« Les poursuites judiciaires relatives aux violences sexuelles liées aux conflits au Mali : Comment surmonter les obstacles ? » est le thème du séminaire international sur les violences sexuelles liées aux conflits organisé, mardi dernier, par Avocats sans frontières Canada. Il s’agit, pour celui-ci, de mobiliser et outiller les acteurs et actrices de la chaîne pénale malienne en matière de poursuites des cas de VSLC, et de renforcer les capacités des organisations de la société civile dans la lutte contre l’impunité des VSLC et l’accès à la justice des victimes.
Depuis 2012, le Mali est confronté à une crise multisectorielle dans laquelle ont lieu des violations de droits humains (DH) constitutives des crimes de guerre et crimes contre l’humanité. Ces crimes sont notamment qualifiables d’exécutions extrajudiciaires, de détentions arbitraires, d’enrôlement d’enfants de moins de 15 ans, de viols et d’autres violences sexuelles, d’actes de torture et de destruction de patrimoine culturel.
Malgré ce constat, les réponses judiciaires demeurent insuffisantes particulièrement en matière de violences sexuelles liées aux conflits (VSLC). En effet, l’absence de poursuite des enquêtes et la non-tenue des procès représentent des obstacles persistants au droit des victimes à la justice et à la lutte contre l’impunité pour les VSLC3. En dépit de la recrudescence et de la récurrence des VSLC, et des conséquences causées par ce phénomène, peu d’actions judiciaires sur les VSLC aboutissent notamment en ce qui concerne les plaintes de victimes introduites depuis 20144. De même, l’absence de protection des victimes et témoins par la législation malienne s’additionne aux facteurs décourageants le recours des victimes de VSLC à la justice.
A cette occasion, le représentant de l’ONG Avocats sans Frontières, Brian Menelet a fait savoir que l’accès à la justice des victimes et la lutte contre l’impunité de VSLC, représente l’un des principaux défis concernant l’accès aux droits et à la justice des femmes, des filles et autres personnes en situation de vulnérabilité (PSV).
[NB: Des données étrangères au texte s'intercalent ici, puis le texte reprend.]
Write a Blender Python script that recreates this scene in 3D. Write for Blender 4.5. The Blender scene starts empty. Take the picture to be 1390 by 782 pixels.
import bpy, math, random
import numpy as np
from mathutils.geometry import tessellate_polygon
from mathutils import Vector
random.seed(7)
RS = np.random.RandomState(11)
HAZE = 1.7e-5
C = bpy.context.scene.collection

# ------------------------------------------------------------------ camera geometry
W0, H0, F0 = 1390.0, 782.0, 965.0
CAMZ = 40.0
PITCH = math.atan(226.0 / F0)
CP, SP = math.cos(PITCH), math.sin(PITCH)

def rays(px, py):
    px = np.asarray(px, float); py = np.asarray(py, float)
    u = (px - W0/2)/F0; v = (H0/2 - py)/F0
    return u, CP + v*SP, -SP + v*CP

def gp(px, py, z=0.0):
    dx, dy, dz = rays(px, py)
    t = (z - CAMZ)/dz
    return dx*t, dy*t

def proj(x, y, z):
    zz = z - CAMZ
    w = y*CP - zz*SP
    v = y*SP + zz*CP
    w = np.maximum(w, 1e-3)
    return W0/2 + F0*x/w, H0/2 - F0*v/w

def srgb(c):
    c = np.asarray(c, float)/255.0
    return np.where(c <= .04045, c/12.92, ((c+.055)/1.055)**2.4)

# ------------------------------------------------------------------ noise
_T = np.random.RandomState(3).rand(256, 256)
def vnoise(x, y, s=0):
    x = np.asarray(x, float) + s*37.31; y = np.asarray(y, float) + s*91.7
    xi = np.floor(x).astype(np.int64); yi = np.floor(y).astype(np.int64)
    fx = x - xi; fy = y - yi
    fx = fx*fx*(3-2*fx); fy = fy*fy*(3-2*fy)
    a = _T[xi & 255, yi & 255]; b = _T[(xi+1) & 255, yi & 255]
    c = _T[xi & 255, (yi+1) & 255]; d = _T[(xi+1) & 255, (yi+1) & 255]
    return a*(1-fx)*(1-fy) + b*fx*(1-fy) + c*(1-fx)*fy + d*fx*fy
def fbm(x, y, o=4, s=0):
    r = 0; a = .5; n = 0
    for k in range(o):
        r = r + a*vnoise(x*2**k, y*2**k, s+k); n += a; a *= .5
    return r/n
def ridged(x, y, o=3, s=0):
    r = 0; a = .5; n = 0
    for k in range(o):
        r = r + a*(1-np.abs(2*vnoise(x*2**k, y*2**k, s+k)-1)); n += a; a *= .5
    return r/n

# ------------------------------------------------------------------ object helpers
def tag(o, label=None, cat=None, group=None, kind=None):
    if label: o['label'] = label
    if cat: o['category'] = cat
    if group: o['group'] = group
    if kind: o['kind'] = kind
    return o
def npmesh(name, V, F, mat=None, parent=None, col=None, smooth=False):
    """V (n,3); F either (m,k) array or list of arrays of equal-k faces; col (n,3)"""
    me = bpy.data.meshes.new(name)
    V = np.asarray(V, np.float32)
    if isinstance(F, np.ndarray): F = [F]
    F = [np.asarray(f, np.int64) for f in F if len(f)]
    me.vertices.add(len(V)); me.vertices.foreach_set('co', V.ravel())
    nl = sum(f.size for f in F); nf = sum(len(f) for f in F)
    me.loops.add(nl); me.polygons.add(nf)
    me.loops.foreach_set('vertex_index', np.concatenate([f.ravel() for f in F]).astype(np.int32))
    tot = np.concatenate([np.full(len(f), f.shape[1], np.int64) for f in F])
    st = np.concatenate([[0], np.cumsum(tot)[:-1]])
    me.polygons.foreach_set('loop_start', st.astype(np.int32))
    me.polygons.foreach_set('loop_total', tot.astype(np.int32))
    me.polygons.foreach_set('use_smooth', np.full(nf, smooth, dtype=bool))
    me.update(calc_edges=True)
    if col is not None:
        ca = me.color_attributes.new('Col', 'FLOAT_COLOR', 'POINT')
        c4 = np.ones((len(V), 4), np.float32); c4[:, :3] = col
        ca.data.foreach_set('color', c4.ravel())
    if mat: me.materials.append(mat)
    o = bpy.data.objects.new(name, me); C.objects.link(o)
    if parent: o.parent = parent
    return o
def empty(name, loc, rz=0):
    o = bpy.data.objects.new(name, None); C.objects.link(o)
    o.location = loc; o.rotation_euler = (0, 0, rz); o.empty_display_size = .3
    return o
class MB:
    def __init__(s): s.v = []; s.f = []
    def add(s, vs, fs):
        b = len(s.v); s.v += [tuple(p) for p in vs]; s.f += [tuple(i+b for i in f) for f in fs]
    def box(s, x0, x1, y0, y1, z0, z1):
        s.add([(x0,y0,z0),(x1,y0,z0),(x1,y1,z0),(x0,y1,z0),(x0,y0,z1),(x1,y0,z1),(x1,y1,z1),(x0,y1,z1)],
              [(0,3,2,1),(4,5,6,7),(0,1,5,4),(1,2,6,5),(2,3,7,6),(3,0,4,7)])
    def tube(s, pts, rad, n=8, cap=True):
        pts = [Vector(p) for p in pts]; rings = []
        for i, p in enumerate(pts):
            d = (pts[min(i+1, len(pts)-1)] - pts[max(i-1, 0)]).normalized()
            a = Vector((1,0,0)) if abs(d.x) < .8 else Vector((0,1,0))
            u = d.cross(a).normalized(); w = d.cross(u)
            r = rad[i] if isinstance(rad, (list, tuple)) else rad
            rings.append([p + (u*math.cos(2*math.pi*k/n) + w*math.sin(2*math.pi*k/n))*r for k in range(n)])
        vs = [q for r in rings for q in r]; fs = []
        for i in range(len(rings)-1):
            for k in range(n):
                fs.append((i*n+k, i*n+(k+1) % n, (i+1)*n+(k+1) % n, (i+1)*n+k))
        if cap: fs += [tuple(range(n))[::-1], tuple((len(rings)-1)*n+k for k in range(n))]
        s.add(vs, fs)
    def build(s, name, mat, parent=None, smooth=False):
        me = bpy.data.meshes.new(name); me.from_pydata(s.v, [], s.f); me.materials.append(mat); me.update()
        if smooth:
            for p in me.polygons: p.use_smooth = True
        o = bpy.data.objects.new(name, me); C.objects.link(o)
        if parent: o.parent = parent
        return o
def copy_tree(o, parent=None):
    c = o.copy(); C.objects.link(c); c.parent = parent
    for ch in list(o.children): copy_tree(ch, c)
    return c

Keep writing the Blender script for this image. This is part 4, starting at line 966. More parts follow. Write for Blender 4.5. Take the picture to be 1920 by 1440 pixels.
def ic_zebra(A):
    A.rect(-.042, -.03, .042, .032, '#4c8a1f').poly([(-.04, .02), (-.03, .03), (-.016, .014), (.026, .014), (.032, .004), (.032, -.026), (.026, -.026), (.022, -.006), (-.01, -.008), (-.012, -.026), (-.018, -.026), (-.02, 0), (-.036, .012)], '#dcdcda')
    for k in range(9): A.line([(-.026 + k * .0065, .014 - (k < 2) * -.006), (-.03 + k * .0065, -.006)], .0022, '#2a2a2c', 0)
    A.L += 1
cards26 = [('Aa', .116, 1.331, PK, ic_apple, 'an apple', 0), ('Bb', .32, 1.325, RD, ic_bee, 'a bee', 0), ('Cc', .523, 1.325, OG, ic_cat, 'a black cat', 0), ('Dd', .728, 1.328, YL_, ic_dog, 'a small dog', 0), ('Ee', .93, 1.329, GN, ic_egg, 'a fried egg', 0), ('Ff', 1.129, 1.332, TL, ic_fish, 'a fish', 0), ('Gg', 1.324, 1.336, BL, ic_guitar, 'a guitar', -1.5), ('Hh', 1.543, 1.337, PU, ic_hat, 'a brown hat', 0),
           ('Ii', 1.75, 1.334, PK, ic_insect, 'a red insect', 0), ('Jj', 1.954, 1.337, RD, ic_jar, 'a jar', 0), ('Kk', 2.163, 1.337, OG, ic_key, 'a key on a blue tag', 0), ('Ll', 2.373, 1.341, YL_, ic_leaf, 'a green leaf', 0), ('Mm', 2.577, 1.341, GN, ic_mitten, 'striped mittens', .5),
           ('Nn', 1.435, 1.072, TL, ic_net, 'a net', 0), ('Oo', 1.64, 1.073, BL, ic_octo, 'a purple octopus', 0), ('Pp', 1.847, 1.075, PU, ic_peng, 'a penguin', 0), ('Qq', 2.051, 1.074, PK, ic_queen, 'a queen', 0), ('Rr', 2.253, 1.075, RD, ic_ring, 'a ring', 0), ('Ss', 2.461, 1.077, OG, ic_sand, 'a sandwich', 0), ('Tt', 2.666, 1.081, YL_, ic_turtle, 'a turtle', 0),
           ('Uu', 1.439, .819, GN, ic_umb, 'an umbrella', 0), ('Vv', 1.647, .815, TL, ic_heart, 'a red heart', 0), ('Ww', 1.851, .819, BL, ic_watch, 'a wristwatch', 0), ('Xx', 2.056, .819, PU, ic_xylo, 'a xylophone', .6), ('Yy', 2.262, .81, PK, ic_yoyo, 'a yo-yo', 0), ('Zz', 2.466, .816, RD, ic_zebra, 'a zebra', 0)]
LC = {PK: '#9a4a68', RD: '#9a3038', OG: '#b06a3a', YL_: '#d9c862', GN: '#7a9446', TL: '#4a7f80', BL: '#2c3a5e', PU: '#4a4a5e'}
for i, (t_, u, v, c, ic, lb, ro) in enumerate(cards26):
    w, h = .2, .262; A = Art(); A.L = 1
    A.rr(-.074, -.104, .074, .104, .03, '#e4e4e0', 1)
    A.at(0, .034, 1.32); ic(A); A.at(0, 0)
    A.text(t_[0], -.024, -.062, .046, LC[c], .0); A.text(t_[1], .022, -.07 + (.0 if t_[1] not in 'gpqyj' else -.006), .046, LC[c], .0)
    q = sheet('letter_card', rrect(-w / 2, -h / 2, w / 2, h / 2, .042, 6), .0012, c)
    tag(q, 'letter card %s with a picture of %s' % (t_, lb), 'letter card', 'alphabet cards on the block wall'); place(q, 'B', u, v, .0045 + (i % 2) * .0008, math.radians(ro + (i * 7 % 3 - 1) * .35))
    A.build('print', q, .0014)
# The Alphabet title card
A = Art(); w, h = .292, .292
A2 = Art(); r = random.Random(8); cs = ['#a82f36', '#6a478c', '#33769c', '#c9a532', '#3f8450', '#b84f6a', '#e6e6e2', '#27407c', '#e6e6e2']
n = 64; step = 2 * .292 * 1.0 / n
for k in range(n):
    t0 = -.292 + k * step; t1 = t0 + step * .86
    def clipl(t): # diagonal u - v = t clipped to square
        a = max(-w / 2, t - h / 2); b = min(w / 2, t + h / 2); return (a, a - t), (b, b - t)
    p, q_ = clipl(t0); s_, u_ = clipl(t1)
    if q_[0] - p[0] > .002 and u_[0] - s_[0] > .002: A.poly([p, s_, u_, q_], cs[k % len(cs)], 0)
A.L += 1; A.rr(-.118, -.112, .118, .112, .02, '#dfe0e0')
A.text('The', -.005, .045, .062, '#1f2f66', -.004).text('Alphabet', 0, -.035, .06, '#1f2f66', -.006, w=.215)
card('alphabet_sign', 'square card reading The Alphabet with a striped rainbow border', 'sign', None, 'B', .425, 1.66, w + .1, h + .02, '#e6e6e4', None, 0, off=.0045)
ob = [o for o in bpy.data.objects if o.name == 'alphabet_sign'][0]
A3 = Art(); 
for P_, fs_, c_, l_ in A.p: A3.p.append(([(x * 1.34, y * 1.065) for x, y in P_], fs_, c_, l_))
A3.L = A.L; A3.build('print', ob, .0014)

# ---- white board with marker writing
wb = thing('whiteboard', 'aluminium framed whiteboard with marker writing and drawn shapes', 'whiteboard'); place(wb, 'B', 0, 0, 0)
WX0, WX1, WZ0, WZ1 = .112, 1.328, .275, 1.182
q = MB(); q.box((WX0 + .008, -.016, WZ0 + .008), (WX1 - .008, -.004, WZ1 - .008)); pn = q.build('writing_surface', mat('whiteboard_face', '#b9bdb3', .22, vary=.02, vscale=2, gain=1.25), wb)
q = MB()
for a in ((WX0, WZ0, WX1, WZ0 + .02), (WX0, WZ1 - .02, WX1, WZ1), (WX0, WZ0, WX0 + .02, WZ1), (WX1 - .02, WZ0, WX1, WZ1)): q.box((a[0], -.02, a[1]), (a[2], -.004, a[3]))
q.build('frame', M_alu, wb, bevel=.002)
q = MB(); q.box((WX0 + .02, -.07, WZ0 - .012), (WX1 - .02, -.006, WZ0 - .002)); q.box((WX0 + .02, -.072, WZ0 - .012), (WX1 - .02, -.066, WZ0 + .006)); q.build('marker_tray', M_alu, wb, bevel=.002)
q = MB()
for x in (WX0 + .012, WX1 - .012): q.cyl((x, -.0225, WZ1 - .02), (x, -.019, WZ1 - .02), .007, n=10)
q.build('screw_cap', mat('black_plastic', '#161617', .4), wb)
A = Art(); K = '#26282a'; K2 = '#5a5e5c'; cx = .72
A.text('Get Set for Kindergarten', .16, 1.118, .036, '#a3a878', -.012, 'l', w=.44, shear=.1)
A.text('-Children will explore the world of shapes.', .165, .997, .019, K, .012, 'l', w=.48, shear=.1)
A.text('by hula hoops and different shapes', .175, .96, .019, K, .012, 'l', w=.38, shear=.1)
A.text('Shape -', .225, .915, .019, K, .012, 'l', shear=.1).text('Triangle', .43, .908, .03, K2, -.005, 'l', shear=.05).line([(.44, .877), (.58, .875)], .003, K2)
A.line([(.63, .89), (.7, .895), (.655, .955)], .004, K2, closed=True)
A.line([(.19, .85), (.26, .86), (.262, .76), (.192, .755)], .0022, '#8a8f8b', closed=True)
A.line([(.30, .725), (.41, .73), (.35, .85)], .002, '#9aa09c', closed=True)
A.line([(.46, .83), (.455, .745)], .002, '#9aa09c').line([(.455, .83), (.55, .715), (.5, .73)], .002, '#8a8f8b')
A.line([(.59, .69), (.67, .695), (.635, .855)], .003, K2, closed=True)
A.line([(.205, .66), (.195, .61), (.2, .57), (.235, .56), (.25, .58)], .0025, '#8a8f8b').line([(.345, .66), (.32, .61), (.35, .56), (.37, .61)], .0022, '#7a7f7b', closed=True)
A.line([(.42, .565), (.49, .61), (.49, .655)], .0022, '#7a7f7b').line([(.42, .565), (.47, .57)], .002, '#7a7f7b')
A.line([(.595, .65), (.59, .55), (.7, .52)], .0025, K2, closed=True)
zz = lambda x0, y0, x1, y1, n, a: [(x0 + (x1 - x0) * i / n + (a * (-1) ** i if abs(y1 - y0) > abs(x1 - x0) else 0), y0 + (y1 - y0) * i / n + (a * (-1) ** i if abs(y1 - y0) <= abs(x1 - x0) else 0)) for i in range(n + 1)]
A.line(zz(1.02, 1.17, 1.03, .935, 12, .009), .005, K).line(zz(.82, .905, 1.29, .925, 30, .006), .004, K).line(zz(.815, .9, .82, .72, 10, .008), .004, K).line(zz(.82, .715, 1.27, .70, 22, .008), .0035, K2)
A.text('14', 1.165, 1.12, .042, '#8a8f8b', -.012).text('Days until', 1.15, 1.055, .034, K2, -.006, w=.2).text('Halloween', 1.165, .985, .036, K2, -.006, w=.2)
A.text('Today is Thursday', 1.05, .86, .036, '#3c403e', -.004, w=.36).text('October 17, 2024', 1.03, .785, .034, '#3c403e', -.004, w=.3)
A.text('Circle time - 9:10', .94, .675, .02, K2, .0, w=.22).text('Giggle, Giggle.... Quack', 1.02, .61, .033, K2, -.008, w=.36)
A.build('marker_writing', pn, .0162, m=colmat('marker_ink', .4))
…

Il rappelé que ASF Canada a signé un accord de contribution avec le gouvernement canadien à travers Affaires Mondiales Canada (AMC) pour mettre en œuvre le projet intitulé « Appui à la Justice et la Paix au Mali » (JUPAX), dont le résultat ultime est que : « les femmes, les filles et autres PSV font de leurs droits humains une réalité dans une perspective d’égalité des genres, de transformation des relations de pouvoir, de réconciliations et de paix au Mali (autonomisation par le droit) ». Concrètement, il s’agit, pour lui, de favoriser l’autonomisation juridique desdites cibles afin qu’elles puissent revendiquer et mettre en œuvre leurs DH de manière effective, et participer aux efforts visant à combattre les VBG et l’impunité, des fléaux qui minent le vivre-ensemble ainsi que le développement socio-économique.
Au cours de son intervention, il a souligné la nécessité de créer un espace de dialogue direct entre les acteurs et actrices de la chaîne pénale en plus de la société civile travaillant dans l’accès à la justice des victimes. Et d’ajouter ASF Canada se préoccupe de l’absence de réponses judiciaires aux cas de VSLC. En effet, les procédures judiciaires de VSLC sont sans avancée depuis 2014 devant certaines juridictions nationales tel que le Pôle judiciaire spécialisé de lutte contre le terrorisme et la criminalité transfrontalière (PJS) ayant désormais la compétence exclusive pour instruire les affaires de crimes internationaux dont les VSLC. ASF Canada observe que les enquêtes en cours concernant plusieurs dossiers de VSLC stagnent, et que de nouvelles enquêtes tardent à être initiées en raison de divers facteurs, tels que l’inaccessibilité des zones touchées par l’insécurité ou la lenteur des autorités étatiques à poursuivre les responsables de ces actes. Or, actuellement les actes de VSLC augmentent et s’ancrent en tant qu’“armes de guerre” commises à l’égard des femmes et filles majoritairement, des enfants et voire des hommes.
Malgré la difficulté à quantifier les cas de VSLC en raison du contexte d’insécurité persistante, plusieurs rapports d’enquêtes d’organisations internationales signalent la persistance de ces violences, avec un nombre croissant de localités affectées à travers le territoire malien.
La représentante des victimes liées aux conflits, a pour sa part salué l’initiative qui vise à renforcer les capacités des organisations de la société civile dans la lutte contre l’impunité des VSLC. Elle a en outre souligné que l’accès à la justice des victimes demeure une préoccupation majeure aux yeux de la société civile.